The question is not one of adding 1 to 99 and getting 100. The question, rather, is what year is represented by 00 or 01 or 43? Is that 1900 or 2000, 1901 or 2001, 1943 or 2043? Is a payment dated 01/01/00 right on time or is it one hundred years past due? Sort these records by date. Duhhhh.... People can usually make sense of a date. If you see an expiration date on a can of soup that says “Best if used by 04/01/00” you know that you can safely put that item in your shopping cart. Based on context, you can decide that it means April of 2000 and not April of 1900. A computer cannot know that unless a programmer has written code to handle that. That is the year 2000 problem.
And although COBOL programs are capable of working with binary data and performing binary arithmatic, that has absolutely nothing to do with the Y2K problem. It is simply a question of whether or not the year has been stored as a four digit field. And, although a majority of the business programming that has to be modified was written in COBOL, it is not a COBOL problem, it is a data problem. Programs written in PL/I (or any other language) have the same problem. The roots of the problem, using a two digit representation of the year field, antedate COBOL (which only dates from the early sixties).
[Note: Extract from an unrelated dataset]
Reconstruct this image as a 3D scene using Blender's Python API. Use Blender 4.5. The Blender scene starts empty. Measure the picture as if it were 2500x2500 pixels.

The Y2K problem is real and is serious, but right now I am just amazed at the ignorance displayed by this letter writer. Indeed, since he goes on to stridently admonish businesses that they should stop and investigate before throwing away fortunes, I can only characterize it as arrogant ignorance. I would expect that any student involved with computer studies at any post-secondary institution would have a reasonable understanding of the Y2K problem; that a math and computer major at Harvard would be so ignorant is absolutely appalling.